I have always been lousy at card games. I console myself that it doesn't mean I'm stupid; rather, my short-term memory is not so hot. I just can't hold many things in my head at the same time. I guess I am not alone. One of the first lessons new programmers learn is, "Abstraction is your friend." It is a good lesson, and a comforting one, because it hints that other programmers need help managing complexity as well. Maybe they can't hold much in their heads at the same time either.
Later on, these new programmers may learn another lesson, "Abstraction isn't the answer to everything." This lesson is not so comforting. Abstraction has hidden costs, the best known being decreased performance. Templates are often hailed as a cost-free abstraction mechanism, but apparently they have yet to work their magic on the STL. To see what I mean, check out Dan Saks' column this month (p. 65). Dan has been conducting a few experiments with STL performance on various compilers and libraries. Although his findings are preliminary, they suggest that you take a good hard look before using STL containers in performance-critical projects. Maybe someday they'll be as fast as anything you could craft by hand; we haven't gotten there yet.
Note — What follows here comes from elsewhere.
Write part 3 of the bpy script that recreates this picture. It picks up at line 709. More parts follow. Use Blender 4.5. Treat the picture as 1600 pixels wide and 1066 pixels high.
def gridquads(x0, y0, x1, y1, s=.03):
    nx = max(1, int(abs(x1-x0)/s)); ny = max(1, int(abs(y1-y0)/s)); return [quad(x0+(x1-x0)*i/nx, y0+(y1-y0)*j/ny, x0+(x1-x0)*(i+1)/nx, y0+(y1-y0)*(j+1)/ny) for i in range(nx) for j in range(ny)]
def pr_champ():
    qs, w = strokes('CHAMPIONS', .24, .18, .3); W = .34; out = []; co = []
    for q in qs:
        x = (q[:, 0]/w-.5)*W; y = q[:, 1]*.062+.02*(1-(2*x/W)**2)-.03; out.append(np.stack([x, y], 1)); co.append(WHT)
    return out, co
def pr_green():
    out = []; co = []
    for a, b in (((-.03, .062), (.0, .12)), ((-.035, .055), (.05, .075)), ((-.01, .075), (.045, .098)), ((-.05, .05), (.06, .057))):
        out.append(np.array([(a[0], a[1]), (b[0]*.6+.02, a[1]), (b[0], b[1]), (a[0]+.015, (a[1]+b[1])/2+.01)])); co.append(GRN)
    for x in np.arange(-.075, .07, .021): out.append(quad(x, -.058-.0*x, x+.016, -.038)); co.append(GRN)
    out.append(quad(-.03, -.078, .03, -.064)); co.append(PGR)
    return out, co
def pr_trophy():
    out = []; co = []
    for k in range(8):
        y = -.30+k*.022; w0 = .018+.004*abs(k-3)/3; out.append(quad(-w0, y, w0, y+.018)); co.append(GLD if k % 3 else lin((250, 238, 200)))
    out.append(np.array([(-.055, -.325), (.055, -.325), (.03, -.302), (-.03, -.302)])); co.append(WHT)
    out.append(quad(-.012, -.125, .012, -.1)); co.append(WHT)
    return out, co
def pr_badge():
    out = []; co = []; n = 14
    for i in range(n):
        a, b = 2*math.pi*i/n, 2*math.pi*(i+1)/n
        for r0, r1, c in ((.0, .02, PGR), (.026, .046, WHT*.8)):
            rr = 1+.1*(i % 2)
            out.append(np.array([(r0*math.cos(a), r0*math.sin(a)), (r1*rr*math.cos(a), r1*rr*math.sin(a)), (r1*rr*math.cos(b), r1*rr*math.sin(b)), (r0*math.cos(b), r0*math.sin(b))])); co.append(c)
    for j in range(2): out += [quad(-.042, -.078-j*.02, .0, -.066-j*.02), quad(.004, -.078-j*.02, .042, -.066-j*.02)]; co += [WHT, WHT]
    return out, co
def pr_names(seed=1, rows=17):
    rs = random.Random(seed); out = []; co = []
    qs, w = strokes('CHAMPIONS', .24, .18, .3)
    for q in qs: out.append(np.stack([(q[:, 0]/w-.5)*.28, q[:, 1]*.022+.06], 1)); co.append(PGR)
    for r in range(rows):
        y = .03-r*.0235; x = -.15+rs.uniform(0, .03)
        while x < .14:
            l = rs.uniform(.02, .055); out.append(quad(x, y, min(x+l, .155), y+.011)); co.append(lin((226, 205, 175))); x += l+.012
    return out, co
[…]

There are a couple of ways to respond to this inverse relationship between abstraction and performance. One way, the way of the idealist, is to simply deny it. You can say to yourself, "If only those compiler and library vendors would get it right," or tell yourself we just need to discover a few new magic techniques. The history of computing does not support this view. The other way to respond is to acknowledge the troubling fact and deal with it as best we can. We don't go running back to assembly language, for God's sake. We should hang onto as much abstraction we can afford.
Here is a simple question to help gauge affordability: how many things will I have to remember to use this abstraction safely and effectively? The more things you have to hold in your head, the less useful the abstraction.
An example of an easily affordable abstraction in C++ is the iterator. You can use an iterator much like a regular pointer, to access the elements of a standard container. But there is a hidden gotcha. If you're iterating over a vector, and you stop to add or remove elements, your iterator may become invalid — unusable, kaput. This is virtually guaranteed if the vector has to reallocate storage. There is nothing in the iterator's interface that warns you of this possibility. You just have to know. That makes one thing to remember, which is not too bad considering how much you gain.
Now consider the article, "A Concise Method For Evaluating Derivatives," by Ronald Huss, Mark Pumar, and Robert Rudin (p. 18). They have come up with a way to automatically compute the derivatives of mathematical expressions. No more differentiating the formula symbolically by hand (or if you're lucky, with a tool like Mathematica), and then plugging the result into your code. You just write the expression to be differentiated and go. Cool, but now there are at least two things to remember: first, there is a lot of computation going on behind the scenes, so performance is going to suffer; second, you can't just use any expression — you have to stick with the ones supported by the library. Still, I think the benefits of this abstraction outweigh the drawbacks. If I didn't, we wouldn't be printing it in CUJ.
Over the course of a year, a lot of manuscripts pass over my desk presenting some clever new abstractions — to make notation more intuitive, say, or to reduce the amount of typing required. When evaluating such manuscripts, I ask myself the question I posed above. Three or more things to remember and I start to get nervous. I also ask whether the abstraction does more to clarify, or obscure, the intent of the programmer. For instance, I'm generally leery of schemes to cram as many operations as possible into a single line of code. The new notation is rarely as intuitive as the author believes.
I am not suggesting you use a rigid set of criteria for evaluating abstractions. I sure don't. I rely on a variety of things — questions like the above, advice from my Senior Editor, and my nose. I am not sure, but I suspect there are no perfect abstractions. It's a messy, big lasagna of a world out there. The best we can do is keep the layers as separate as we can, and not fret about the places where they mix.
Marc Briand
Editor-in-Chief